🤠 Conflicted at the Museum

Yesterday was a museum day for us in Klamath Falls, as we visited the Favell Museum of Native American Artifacts and Contemporary Western Art. Although the artwork itself was beautiful (especially the miniatures collection), I found myself conflicted in a number of different ways.

As I walked around all this artwork of “Cowboys and Indians” — what we now euphemistically call “western art” — I kept thinking about what a historical fiction it was. It was a White Man’s view of the West. It was the movie portrayal of the White Cowboy as the hero, and the Native American as the savage. While I could appreciate the art as fiction, the underlying racism of the times and the messages conveyed by those images bothered me. Was the reality as savage as what was portrayed? I think my increasing awareness of racism and privilege is forever changing how I view the history of the American west. Woke, indeed.

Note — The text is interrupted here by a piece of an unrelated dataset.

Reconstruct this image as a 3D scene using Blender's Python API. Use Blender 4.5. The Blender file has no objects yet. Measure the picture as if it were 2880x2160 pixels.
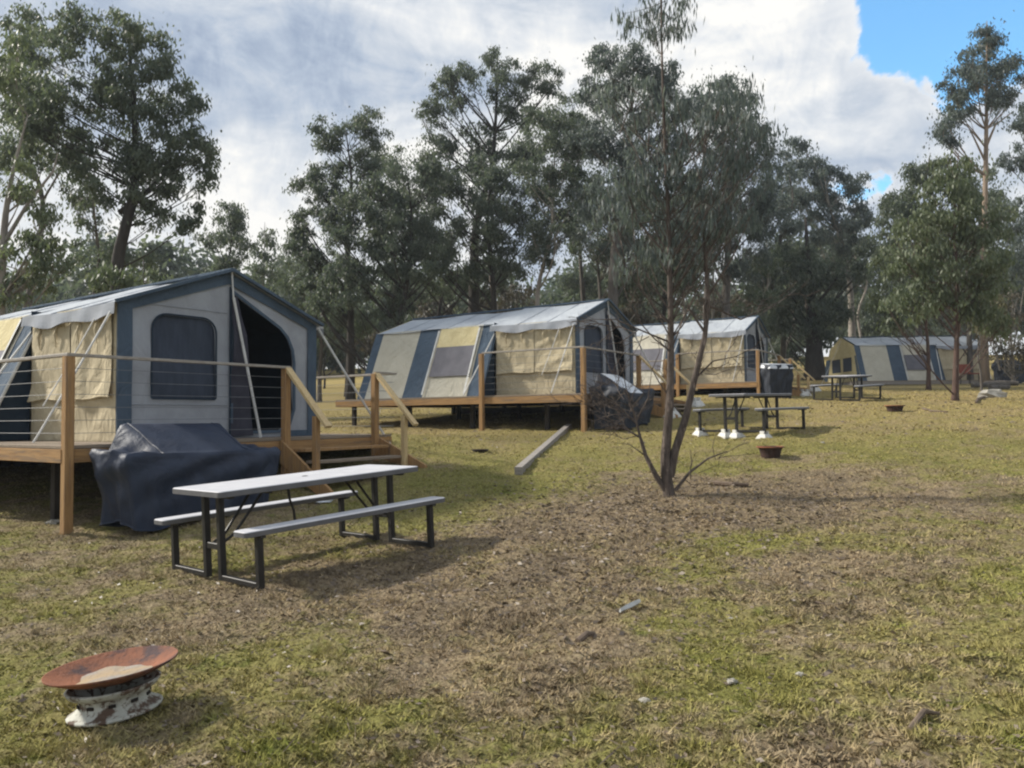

I had a similar view as I viewed the Native American collection. While the baskets and the arrowheads were beautiful, I wondered what it said about a white man collecting those artifacts. Where was the meaning and the significance? Where was the context?

This brought me to the larger issue of the collection itself. This museum was the product of a family collecting a bunch of stuff that they liked, and eventually organizing it into a museum. How much of what we were seeing was scholarship, and much of it was a collection on display with no scholarship? How many of the increasing collections of my generations will be organized into museums, as displays of the pretty artifacts that our parents collected.

Sometimes, being aware can really ruin museums.